§ What is required: What do the lines from the top of the data through the line with "col = scene.collection" say? Quote them exactly and include both ends.

======== Provided material ========

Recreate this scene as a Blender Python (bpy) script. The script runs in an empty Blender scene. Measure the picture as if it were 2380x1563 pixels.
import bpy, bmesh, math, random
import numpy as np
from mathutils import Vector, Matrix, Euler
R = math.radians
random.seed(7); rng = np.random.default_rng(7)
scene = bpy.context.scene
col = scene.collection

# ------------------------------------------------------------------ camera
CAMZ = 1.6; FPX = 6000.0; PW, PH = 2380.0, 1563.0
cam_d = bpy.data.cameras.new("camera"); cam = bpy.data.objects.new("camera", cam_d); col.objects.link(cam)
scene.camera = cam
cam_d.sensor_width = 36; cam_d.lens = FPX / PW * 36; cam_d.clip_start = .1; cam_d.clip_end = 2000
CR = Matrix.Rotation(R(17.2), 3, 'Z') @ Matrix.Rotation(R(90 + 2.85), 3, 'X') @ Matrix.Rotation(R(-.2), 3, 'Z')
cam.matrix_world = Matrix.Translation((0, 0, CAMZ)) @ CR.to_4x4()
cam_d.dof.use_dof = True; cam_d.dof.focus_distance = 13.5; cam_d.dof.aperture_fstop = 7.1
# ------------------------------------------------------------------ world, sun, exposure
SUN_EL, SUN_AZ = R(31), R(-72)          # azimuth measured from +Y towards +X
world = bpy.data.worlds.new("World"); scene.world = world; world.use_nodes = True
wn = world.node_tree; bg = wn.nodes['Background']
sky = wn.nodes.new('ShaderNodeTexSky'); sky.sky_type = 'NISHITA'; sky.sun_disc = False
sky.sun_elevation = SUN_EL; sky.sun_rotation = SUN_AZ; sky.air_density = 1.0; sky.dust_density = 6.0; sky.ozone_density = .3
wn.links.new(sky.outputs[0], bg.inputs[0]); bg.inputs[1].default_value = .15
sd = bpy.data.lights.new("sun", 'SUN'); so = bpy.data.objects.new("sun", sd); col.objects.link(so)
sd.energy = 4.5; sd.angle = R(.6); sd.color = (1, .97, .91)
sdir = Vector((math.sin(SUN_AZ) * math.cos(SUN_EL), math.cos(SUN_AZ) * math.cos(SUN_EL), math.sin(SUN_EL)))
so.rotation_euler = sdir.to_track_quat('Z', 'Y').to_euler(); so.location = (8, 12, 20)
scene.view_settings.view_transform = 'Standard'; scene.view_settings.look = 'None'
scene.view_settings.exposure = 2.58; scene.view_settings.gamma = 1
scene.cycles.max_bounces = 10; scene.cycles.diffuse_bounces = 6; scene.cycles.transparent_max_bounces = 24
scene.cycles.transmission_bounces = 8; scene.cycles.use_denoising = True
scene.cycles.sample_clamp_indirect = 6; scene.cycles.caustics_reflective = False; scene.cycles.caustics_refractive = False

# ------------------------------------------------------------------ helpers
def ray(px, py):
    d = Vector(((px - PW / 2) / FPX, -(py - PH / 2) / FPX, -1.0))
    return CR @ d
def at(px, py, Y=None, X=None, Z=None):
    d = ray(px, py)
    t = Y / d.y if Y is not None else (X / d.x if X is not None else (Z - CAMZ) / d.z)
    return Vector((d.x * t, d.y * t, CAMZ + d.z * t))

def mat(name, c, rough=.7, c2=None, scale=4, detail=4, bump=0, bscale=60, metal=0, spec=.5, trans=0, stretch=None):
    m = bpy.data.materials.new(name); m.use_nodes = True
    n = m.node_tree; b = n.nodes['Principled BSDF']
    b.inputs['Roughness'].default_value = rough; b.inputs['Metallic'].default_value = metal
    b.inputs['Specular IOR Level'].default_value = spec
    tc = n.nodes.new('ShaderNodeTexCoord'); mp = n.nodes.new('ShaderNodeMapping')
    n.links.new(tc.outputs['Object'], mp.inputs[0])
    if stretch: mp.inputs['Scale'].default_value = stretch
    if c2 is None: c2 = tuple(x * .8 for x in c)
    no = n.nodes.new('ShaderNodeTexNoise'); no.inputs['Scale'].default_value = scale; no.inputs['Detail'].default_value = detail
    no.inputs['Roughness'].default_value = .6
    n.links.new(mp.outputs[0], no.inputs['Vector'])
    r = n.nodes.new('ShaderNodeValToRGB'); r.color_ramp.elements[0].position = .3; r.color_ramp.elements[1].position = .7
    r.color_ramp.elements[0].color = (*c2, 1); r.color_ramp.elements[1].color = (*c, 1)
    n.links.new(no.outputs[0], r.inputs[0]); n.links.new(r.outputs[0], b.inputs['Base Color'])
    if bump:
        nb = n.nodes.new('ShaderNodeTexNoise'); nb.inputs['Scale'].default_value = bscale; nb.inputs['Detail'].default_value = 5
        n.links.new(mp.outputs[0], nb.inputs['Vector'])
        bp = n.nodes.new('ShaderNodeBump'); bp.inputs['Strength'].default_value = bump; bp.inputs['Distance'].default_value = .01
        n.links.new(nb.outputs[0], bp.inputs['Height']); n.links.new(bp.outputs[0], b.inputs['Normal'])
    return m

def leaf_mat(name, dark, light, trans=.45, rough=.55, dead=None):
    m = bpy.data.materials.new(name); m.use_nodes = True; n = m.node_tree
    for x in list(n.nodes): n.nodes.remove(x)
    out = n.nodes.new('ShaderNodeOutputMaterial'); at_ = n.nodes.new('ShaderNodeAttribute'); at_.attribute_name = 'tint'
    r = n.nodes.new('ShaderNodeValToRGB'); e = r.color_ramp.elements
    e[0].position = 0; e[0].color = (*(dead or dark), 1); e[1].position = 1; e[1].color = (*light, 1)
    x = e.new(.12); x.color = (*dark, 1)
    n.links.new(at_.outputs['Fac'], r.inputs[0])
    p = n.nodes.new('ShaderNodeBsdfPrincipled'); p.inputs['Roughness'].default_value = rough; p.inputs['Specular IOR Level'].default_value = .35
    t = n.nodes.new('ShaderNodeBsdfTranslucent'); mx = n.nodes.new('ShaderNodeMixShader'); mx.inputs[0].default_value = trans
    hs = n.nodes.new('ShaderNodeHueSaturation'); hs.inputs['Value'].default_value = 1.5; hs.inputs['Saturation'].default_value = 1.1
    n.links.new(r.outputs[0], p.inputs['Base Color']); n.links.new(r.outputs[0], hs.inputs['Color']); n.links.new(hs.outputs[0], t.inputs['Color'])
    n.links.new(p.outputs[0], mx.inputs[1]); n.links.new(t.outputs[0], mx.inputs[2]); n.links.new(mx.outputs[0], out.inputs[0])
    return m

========

§ Output for this exercise:
Recreate this scene as a Blender Python (bpy) script. The script runs in an empty Blender scene. Measure the picture as if it were 2380x1563 pixels.
import bpy, bmesh, math, random
import numpy as np
from mathutils import Vector, Matrix, Euler
R = math.radians
random.seed(7); rng = np.random.default_rng(7)
scene = bpy.context.scene
col = scene.collection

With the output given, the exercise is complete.